ソーシャルワークの面接技法はさまざまあります。
第22回以降では,以下のような出題があります。
第22回(事例) |
・直視 ・要約 ・感情の反映 ・助言・提案 ・自己開示 |
第23回 |
・繰り返し ・沈黙 ・言い換え ・相づち ・閉じられた質問 |
第27回 |
・閉じられた質問 ・言い換え ・明確化 ・要約 ・アイメッセージ |
第29回 |
・閉ざされた質問 ・要約 ・感情の反映 ・沈黙 ・非言語的な表現 |
第30回(事例) |
・開かれた質問 ・直面化 ・自己開示 ・対決 ・感情の反映 |
第32回 |
・言い換え ・共感 ・ミラクルクエスチョン ・アイメッセージ ・閉じられた質問 |
第33回 |
・明確化 ・閉じられた質問 ・支持 ・開かれた質問 ・要約 |
今回は,面接技法の問題ではないですが,言い換えを使った事例問題です。
第22回・問題93 事例を読んで,母親の発言へのA家庭相談員(社会福祉士)の応答に関する次の記述のうち,最も適切なものを一つ選びなさい。
〔事 例〕
W家庭児童相談室に,2歳の子どもを連れた母親(30歳)が来所した。A家庭相談員は,子どもを別室で遊ばせながら,母親とのインテーク面接を開始した。母親はいすに座ったとたん,堰を切ったように,「子どもが言うことを聞かないと,思わず叩いてしまうのです。我慢しようと思ってもできなくて,もうどうしたらいいのか分からなくて・・・」と話した。

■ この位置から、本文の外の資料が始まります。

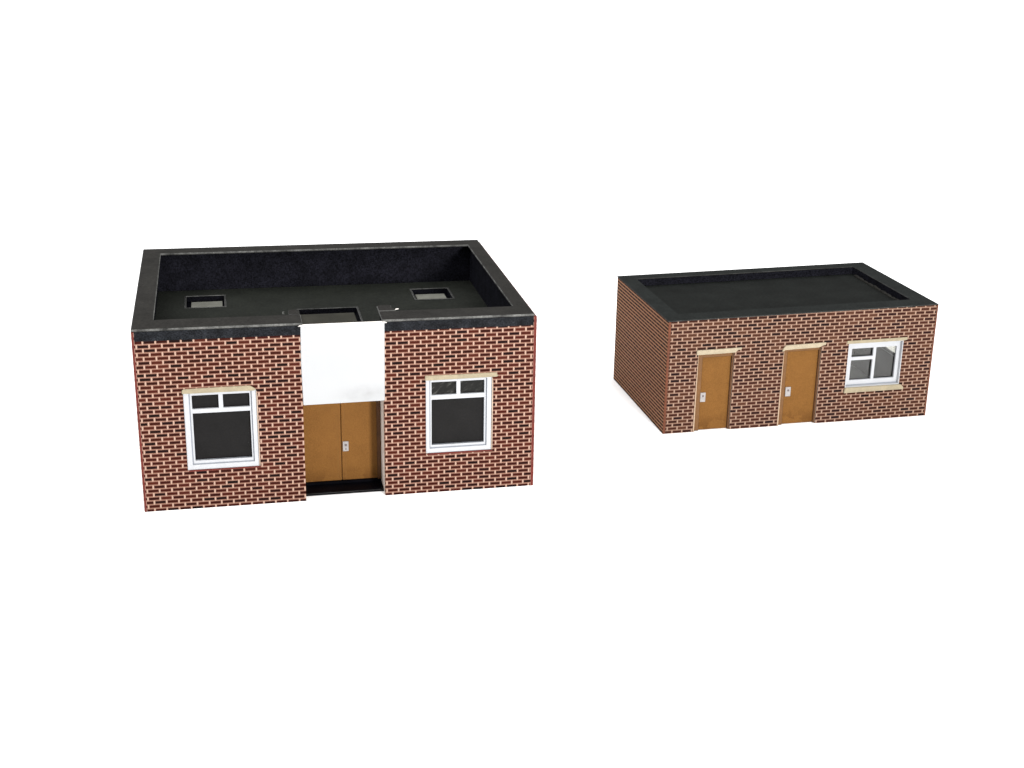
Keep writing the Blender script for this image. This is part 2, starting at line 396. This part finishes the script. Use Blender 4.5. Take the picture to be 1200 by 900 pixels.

1 お母さんの子どもの頃の話を聞かせていただけませんか。親から叩かれることがあったのですね。
2 お子さんへの行為は虐待に当たりますね。すぐにやめた方がいいと思いますよ。
3 失礼ですが,ご夫婦の関係はいかがでしょうか。夫婦の関係は子育てに影響すると思います。
4 子育てのことで悩んでおられるのですね。気持ちを抑えきれずに,お子さんを叩いてしまうのですね。
5 お子さんがかわいそうですね。親として,子どもの気持ちを分かってあげられるように努力しましょう。
この事例を逐語記録のように記述すると以下のようになります。
CL:子どもが言うことを聞かないと,思わず叩いてしまうのです。
我慢しようと思ってもできなくて,もうどうしたらいいのか分からなくて・・・
SW:子育てのことで悩んでおられるのですね。
気持ちを抑えきれずに,お子さんを叩いてしまうのですね。
お母さんを受容し,言葉を言い換えて,返しています。
これが言い換えの技法です。
ということで,正解は4です。
言い換えには,ポジティブに言い換える方法もあります。
それは,リフレーミングといいます。
ワーカーの返しをリフレーミング的に書いてみます。
SW:お子さんのことを叩いてしまうのは,お子さんのことを大事に真剣に育てようと思っているからなのですね。
子どもを叩いてしまうことをよくないと思いながら,叩いてしまう衝動を「大事に真剣に育てようと思っている」とポジティブな表現にして,言い換えています。
一応,ほかの選択肢も確認します。
1 お母さんの子どもの頃の話を聞かせていただけませんか。親から叩かれることがあったのですね。
これは,おそらく心理社会的アプローチの技法である「発達的な反省」に関連したものでしょう。
しかし,「親から叩かれることがあったのですね」と返すのは,極めて不適切でしょう。
確かに虐待されて育った人は子に対しても虐待する傾向にはあるらしいです。
しかし,それは一般的な話です。
このお母さんがそうだったとは限りません。
2 お子さんへの行為は虐待に当たりますね。すぐにやめた方がいいと思いますよ。
これは,非審判的態度の原則に反して,審判的態度になっています。
3 失礼ですが,ご夫婦の関係はいかがでしょうか。夫婦の関係は子育てに影響すると思います。
はい,まことに失礼です。
知らない人になぜ夫婦の話をしなければならないのでしょうか。
5 お子さんがかわいそうですね。親として,子どもの気持ちを分かってあげられるように努力しましょう。
これも審判的態度になってしまっています。
<今日の一言>
今日の問題は,正解するのは全然難しくありません。
しかし,それは今だからです。
国家試験会場では,思いもよらぬことが起きます。
こんな問題さえ間違う恐れがあるのです。
国試会場で実力通りの力を発揮することは,ことのほか難しいものです。